May 4, 2017 / Germany
adidas records strong start into the year
The Germany-based company recorded a strong two digits’ sales growth in the first quarter of the new year. Both the adidas and Reebook brands contributed with robust growth in sales
“We had a strong start into the year, with continued sales and earnings momentum. Our major brands adidas and Reebok as well as all of our key markets posted double-digit sales increases“, stated Kasper Rorsted, adidas CEO.
 
adidas registered currency-neutral revenue increase of 16%, driven by an 18% increase by the adidas brand and an 13% increase by the Reebok brand. In euro terms, sales were up by 19% in the first quarter, totaling 5.671 billion euros (which compares to 4.769 billion euros in similar period in 2016).

Revenue growth at the adidas brand was driven by double-digit increases in the running and outdoor categories as well as at adidas Originals and adidas neo. The major drivers of the top-line improvement at Reebok were strong double-digit sales increases in the training category and in Classics.

From a distribution channel perspective, the company’s growth was particularly strong in e-commerce, whit revenue growth of 53% in the first quarter of the year. 

From a market segment perspective, on a currency-neutral basis, the combined sales of the adidas and Reebok brands grew in all market segments except Russia/CIS. Growth was particularly strong in North America (+31%), Greater China (+30%), Japan (+21%) and MEAA (+15%). In Western Europe and Latin America currency-neutral revenues increased 10% and 9%. Sales in Russia/CIS declined 10% as a result of the challenging consumer sentiment as well as additional store closures.

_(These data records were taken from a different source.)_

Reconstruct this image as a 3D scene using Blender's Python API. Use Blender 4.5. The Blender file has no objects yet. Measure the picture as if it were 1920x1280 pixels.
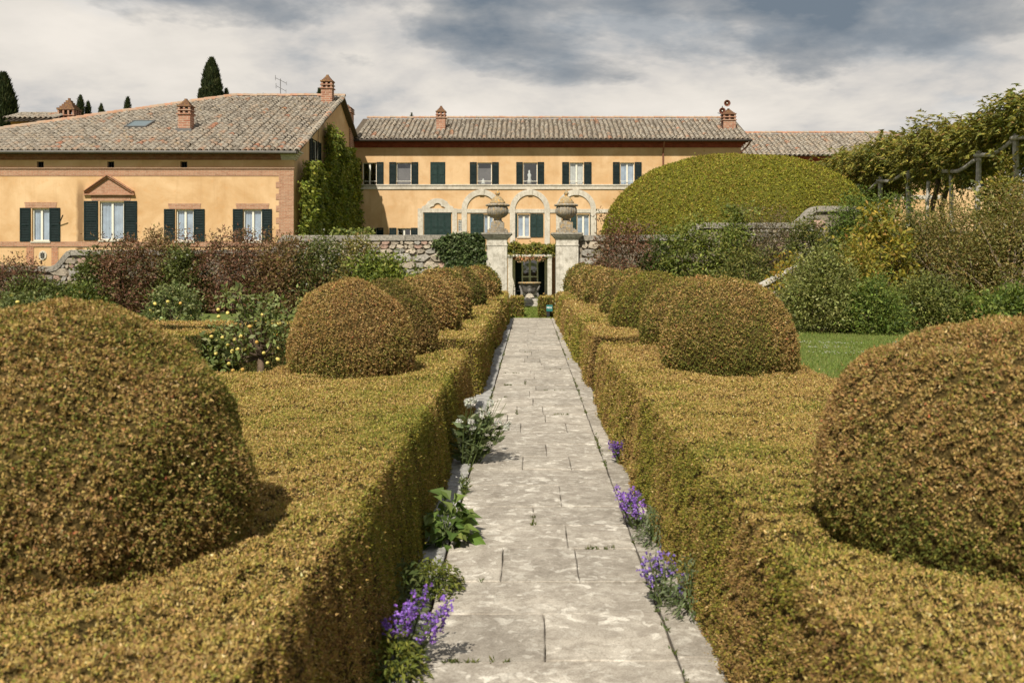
import bpy, math, random
import numpy as np
from mathutils import Vector, Matrix

random.seed(7)
RNG = np.random.default_rng(11)
sc = bpy.context.scene
C = sc.collection
R = math.radians

# ------------------------------------------------------------------ camera
F = 1866.7            # focal length in photo pixels (35 mm on 36 mm sensor, 1920 px)
EYE = 1.8
cam_d = bpy.data.cameras.new("camera")
cam = bpy.data.objects.new("camera", cam_d)
C.objects.link(cam)
cam.location = (0, 0, EYE)
cam.rotation_euler = (R(90), 0, 0)
cam_d.sensor_width = 36
cam_d.lens = 35
cam_d.shift_x = -34 / 1920
cam_d.shift_y = -150 / 1920
cam_d.clip_start = 0.05
cam_d.clip_end = 4000
cam_d.dof.use_dof = True
cam_d.dof.focus_distance = 17
cam_d.dof.aperture_fstop = 4.5
sc.camera = cam

# ------------------------------------------------------------------ sun and sky
SUN = Vector((0.27, 1.0, -1.11)).normalized()      # direction the light travels
sl = bpy.data.lights.new("sun", 'SUN')
sl.energy = 4.9
sl.angle = R(0.55)
sl.color = (1.0, 0.93, 0.80)
so = bpy.data.objects.new("sun", sl)
C.objects.link(so)
so.location = (-8, -30, 40)
so.rotation_euler = SUN.to_track_quat('-Z', 'Y').to_euler()

world = bpy.data.worlds.new("World")
sc.world = world
world.use_nodes = True
wt = world.node_tree
wt.nodes.clear()


def wn(t, **k):
    n = wt.nodes.new(t)
    for a, b in k.items():
        setattr(n, a, b)
    return n


def wl(a, b):
    wt.links.new(a, b)


w_out = wn('ShaderNodeOutputWorld')
w_bg = wn('ShaderNodeBackground')
w_bg.inputs[1].default_value = 0.1
wl(w_bg.outputs[0], w_out.inputs[0])
w_sky = wn('ShaderNodeTexSky', sky_type='NISHITA', sun_disc=False)
w_sky.sun_elevation = R(47)
w_sky.sun_rotation = R(195)
w_tc = wn('ShaderNodeTexCoord')
w_sep = wn('ShaderNodeSeparateXYZ')
wl(w_tc.outputs['Generated'], w_sep.inputs[0])


def wmath(op, a, b=None, clamp=False):
    n = wn('ShaderNodeMath', operation=op, use_clamp=clamp)
    for i, v in enumerate((a, b)):
        if v is None:
            continue
        if isinstance(v, (int, float)):
            n.inputs[i].default_value = v
        else:
            wl(v, n.inputs[i])
    return n.outputs[0]


w_z = wmath('ADD', wmath('MAXIMUM', w_sep.outputs[2], 0.0), 0.22)
w_u = wmath('DIVIDE', w_sep.outputs[0], w_z)
w_v = wmath('DIVIDE', w_sep.outputs[1], w_z)
w_cmb = wn('ShaderNodeCombineXYZ')
wl(w_u, w_cmb.inputs[0])
wl(w_v, w_cmb.inputs[1])


def wnoise(scale, detail, rough, off, dist=0.0, stretch=(1, 1, 1)):
    mp = wn('ShaderNodeMapping')
    mp.inputs['Location'].default_value = off
    mp.inputs['Scale'].default_value = stretch
    wl(w_cmb.outputs[0], mp.inputs[0])
    n = wn('ShaderNodeTexNoise')
    n.inputs['Scale'].default_value = scale
    n.inputs['Detail'].default_value = detail
    n.inputs['Roughness'].default_value = rough
    n.inputs['Distortion'].default_value = dist
    wl(mp.outputs[0], n.inputs['Vector'])
    return n.outputs['Fac']


def wramp(fac, stops):
    r = wn('ShaderNodeValToRGB')
    e = r.color_ramp.elements
    while len(e) < len(stops):
        e.new(0.5)
    for el, (p, c) in zip(e, stops):
        el.position = p
        el.color = c if len(c) == 4 else (*c, 1)
    wl(fac, r.inputs[0])
    return r.outputs[0]


def wmix(fac, a, b):
    m = wn('ShaderNodeMix', data_type='RGBA')
    for s, v in ((m.inputs[0], fac), (m.inputs[6], a), (m.inputs[7], b)):
        if isinstance(v, (int, float)):
            s.default_value = v
        elif isinstance(v, tuple):
            s.default_value = (*v, 1)
        else:
            wl(v, s)
    return m.outputs[2]


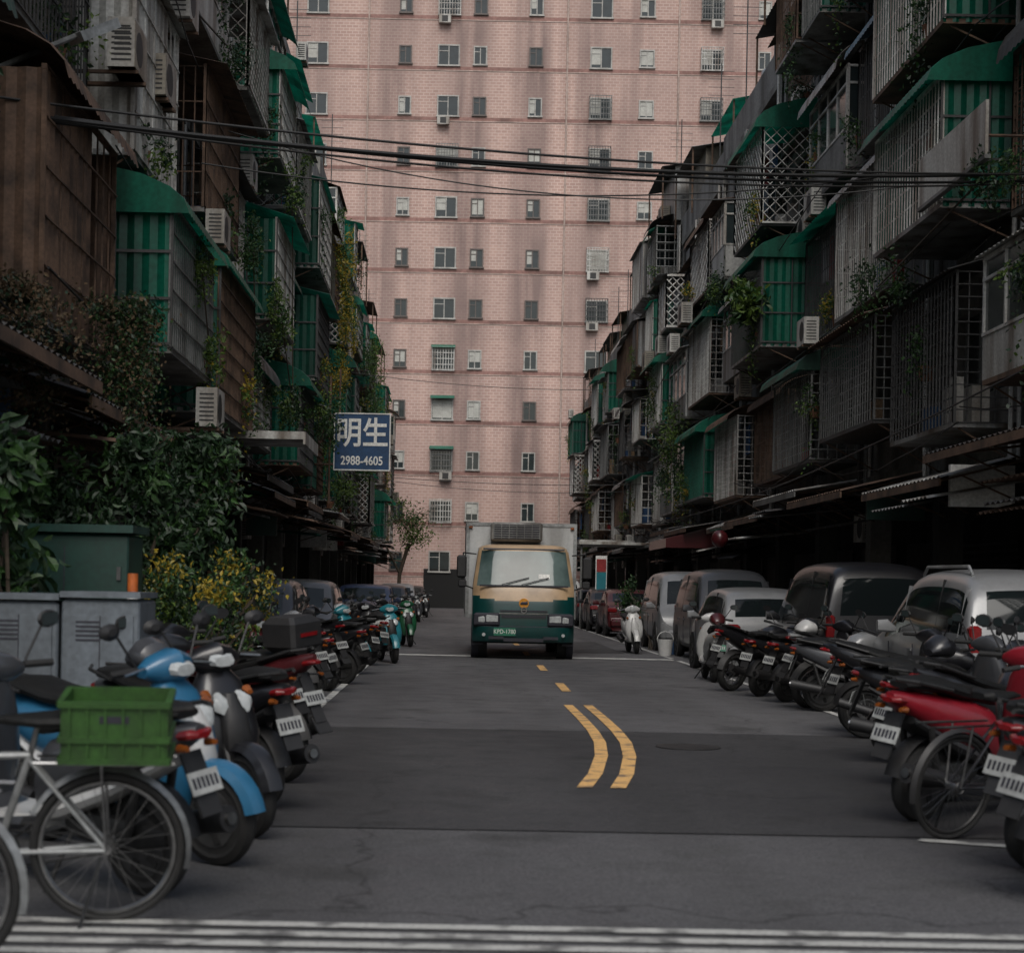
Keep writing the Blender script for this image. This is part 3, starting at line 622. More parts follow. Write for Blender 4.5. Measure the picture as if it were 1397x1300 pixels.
mb=MB('hanging_shop_sign',(-2.45,44,5.17))
mb.box('panel','sign_blue',(0,0,0),(1.42,.14,1.44))
for s_ in(-1,1): mb.box('frame','sign_white',(s_*.725,0,0),(.03,.17,1.5)); mb.box('frame','sign_white',(0,0,s_*.735),(1.42,.17,.03))
mb.cyl('mount','bars_rust',(-.85,0,1.7),(-.85,0,-1.6),.03,8); mb.cyl('mount','bars_rust',(-.6,0,1.9),(-.6,0,.76),.025,8); mb.cyl('mount','bars_rust',(-2.4,0,.6),(-.74,0,.6),.03,8); mb.cyl('mount','bars_rust',(-2.4,0,-.6),(-.74,0,-.6),.03,8)
par=mb.finish()
text(par,'name_lettering','明生',.80,(0,-.078,.19),(R(90),0,0),'sign_white',.004,.86,.014)
text(par,'phone_lettering','2988-4605',.32,(0,-.078,-.5),(R(90),0,0),'sign_white',.004,.80,.005)
mb=MB('vertical_shop_sign',(5.25,60,0)); mb.box('panel','cloth_red',(0,0,2.3),(.34,.12,.45)); mb.box('panel','paint_teal',(0,0,1.75),(.34,.12,.6)); mb.box('frame','sign_white',(0,.02,2.02),(.4,.1,1.25)); mb.cyl('pole','bars_grey',(0,.05,0),(0,.05,2.6),.03,8); mb.finish()
mb=MB('shop_awning',(7.0,27,0),world=True)
mb.raw('fabric','paint_darkred',[(7.3,47,3.3),(5.9,47,2.9),(5.9,51,2.9),(7.3,51,3.3)],[(0,1,2,3)]); mb.raw('fabric','paint_darkred',[(5.9,47,2.9),(5.9,47,2.65),(5.9,51,2.65),(5.9,51,2.9)],[(0,1,2,3)])
mb.raw('end_flap','paint_darkred',[(7.3,47,3.3),(5.9,47,2.9),(5.9,47,2.65),(7.3,47,2.65)],[(0,1,2,3)]); mb.finish()
mb=MB('paper_lantern',(6.3,40,2.7)); mb.loft('lantern','paint_darkred',[(0,-.2,.08,.08),(0,-.12,.17,.17),(0,0,.21,.21),(0,.12,.17,.17),(0,.2,.08,.08)],'z',16,1); mb.cyl('cord','cable',(0,0,.2),(0,0,.7),.006,4); mb.finish()
mb=MB('flat_tin_canopy',(-3.3,29,3.9),world=True)
mb.bb('sheet','tin_white',-4.8,-2.56,28.22,30.8,3.94,3.99); mb.bb('fascia','tin_white',-2.56,-2.52,28.2,30.8,3.78,3.99); mb.bb('fascia','tin_white',-4.8,-2.56,28.18,28.22,3.86,3.99); mb.finish()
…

For 2017, adidas continues to expect sales to increase at a rate between 11% and 13% on a currency-neutral basis driven by double-digit growth in Western Europe, North America and Greater China.

Nevertheless, these improvements will be partly offset by the projected increase in costs for the company’s Asian-dominated sourcing as a result of less favourable US dollar hedging rates, particularly in the first half of the year, as well as rising labour expenditures, which are expected to negatively impact the gross margin development.